Spain’s Socialists and far-left party Unidas Podemos have reached a coalition deal, La Vanguardia first reported on Tuesday.

“An agreement has been reached for a coalition government between Unidas Podemos and the Socialists,” UP lawmaker Alberto Garzon said in a tweet.

The agreement is a political milestone.

The failure of the two parties to reach an agreement in April led to new elections in November, in which both parties sustained electoral losses. Since the country’s transition to democracy in 1976, Spain has not had a coalition government.

But this alliance was only the first step and perhaps not the hardest.

The combined parliamentary power of the two parties will not suffice. The Socialists gained 120 seats and Unidos Podemos 35. A majority in the 350-seat parliament requires 176 seats. The coalition is 21 seats short.

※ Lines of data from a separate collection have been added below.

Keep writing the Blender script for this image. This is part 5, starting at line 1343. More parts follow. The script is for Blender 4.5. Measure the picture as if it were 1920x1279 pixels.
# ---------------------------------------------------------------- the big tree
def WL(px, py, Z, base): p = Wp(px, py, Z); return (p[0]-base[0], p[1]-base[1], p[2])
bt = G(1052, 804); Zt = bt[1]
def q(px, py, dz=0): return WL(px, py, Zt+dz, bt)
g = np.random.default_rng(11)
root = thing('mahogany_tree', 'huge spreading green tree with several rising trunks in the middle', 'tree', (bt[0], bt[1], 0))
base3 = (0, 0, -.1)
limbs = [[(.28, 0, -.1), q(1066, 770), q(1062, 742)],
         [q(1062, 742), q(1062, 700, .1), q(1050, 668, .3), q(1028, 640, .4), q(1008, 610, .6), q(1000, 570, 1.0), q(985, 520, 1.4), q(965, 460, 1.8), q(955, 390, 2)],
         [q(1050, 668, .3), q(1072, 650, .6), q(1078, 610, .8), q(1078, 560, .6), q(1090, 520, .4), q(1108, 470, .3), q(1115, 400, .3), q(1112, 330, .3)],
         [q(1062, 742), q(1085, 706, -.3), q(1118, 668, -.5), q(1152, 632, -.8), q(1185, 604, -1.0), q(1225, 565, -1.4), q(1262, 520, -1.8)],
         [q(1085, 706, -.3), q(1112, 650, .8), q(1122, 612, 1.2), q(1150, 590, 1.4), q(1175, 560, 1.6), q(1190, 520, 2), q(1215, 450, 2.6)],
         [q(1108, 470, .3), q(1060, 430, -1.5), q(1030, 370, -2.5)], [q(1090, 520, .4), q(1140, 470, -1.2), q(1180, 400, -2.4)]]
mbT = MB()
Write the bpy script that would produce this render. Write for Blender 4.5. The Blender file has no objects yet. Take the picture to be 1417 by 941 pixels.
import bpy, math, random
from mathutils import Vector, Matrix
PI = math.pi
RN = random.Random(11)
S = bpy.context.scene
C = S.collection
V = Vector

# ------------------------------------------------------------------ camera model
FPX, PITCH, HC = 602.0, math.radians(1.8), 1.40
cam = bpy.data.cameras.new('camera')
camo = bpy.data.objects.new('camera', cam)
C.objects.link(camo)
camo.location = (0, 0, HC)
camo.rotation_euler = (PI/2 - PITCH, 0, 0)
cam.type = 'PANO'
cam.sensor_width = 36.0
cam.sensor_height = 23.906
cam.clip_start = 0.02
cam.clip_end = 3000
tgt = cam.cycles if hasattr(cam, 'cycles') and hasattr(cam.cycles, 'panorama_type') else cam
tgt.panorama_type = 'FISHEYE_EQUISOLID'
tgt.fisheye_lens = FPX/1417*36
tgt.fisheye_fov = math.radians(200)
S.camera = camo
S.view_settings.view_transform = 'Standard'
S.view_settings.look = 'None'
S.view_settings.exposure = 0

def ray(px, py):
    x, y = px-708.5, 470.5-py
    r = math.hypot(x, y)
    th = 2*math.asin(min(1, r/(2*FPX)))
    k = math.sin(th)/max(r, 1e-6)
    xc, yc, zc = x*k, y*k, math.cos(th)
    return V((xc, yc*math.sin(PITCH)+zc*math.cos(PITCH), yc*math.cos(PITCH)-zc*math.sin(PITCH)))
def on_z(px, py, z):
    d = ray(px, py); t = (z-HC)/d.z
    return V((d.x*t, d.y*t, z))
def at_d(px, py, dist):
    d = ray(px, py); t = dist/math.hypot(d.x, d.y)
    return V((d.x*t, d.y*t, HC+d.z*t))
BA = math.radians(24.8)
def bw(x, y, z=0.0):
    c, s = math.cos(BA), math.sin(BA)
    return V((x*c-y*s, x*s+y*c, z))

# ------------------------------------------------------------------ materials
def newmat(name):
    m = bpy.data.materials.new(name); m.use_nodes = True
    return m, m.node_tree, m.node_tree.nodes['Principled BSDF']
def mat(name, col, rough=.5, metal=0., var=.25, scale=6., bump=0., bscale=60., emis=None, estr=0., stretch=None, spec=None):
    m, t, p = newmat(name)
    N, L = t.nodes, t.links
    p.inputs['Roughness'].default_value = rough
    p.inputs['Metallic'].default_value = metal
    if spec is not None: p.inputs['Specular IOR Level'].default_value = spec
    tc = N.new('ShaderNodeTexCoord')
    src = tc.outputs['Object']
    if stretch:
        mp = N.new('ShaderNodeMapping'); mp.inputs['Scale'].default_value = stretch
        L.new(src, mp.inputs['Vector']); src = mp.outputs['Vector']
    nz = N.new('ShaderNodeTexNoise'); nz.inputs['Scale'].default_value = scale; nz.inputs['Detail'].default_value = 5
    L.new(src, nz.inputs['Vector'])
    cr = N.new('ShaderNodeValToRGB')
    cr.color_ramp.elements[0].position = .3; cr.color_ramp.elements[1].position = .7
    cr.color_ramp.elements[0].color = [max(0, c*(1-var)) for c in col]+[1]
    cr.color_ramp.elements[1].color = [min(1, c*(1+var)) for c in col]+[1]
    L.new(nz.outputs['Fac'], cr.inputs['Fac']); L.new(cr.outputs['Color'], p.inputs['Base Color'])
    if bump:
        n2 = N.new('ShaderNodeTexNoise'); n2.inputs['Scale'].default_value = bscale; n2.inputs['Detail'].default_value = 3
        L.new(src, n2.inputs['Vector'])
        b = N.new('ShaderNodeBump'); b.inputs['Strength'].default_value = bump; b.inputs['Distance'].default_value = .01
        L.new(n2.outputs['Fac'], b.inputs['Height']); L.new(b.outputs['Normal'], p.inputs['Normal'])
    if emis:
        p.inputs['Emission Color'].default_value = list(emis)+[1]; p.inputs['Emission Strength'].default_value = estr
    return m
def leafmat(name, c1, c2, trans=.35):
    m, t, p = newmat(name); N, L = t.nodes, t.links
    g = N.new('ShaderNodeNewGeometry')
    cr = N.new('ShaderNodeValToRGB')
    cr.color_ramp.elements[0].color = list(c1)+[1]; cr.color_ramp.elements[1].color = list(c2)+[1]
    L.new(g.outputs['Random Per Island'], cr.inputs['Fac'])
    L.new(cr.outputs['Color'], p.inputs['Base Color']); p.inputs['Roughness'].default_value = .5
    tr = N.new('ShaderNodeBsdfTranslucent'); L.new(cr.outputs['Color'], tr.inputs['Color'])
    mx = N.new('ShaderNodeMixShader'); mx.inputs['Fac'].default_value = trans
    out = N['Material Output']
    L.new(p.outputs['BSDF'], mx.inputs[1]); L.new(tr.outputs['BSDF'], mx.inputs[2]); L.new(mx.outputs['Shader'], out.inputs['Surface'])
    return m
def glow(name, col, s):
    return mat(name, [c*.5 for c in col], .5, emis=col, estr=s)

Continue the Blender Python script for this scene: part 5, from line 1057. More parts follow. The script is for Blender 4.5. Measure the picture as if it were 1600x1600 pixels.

The small leftist Mas Pais may add its three seats to the tally. To this one may add the six MPs of the Basque Nationalist Party (PNV). Smaller parties of the regional bloc are likely to join. The big question is whether the left will secure centre-right or Catalan support.

The alliance would have a functioning parliamentary majority if it were joined by 15 MPs pf the Catalan leftwing separatists Esquerra Republicana de Catalunya (ERC). But their support will accentuate the divisions within the Spanish left over the question of autonomy  and the right to self-determination of Spain’s constituent nationalities.

Thus far, the Socialists have proved uncompromisingly unitarian. ECR could demand a Scottish type independence referendum, sanctioned by the state, as a price to pay for their support. That is why the second step towards a coalition government will be the harder one to make. This would bolster the conservative backlash.

The alternative for the Socialists is to turn to the centre-right for a German-style grand coalition. For the moment that appears to be a political dead-end. The 10 seats of the Centre-right party Ciudadanos may not be forthcoming.

Following the resignation of their leader, Albert Rivera on Tuesday, the party confirmed they would be unwilling to join a left-leaning government, calling on the Socialists to join a grand coalition with the Conservative People’s Party (PP).

“We appeal to the responsibility of PSOE and PP to reach a moderate and constitutionalist agreement with Ciudadanos based on state deals that are good for our country,” the party said.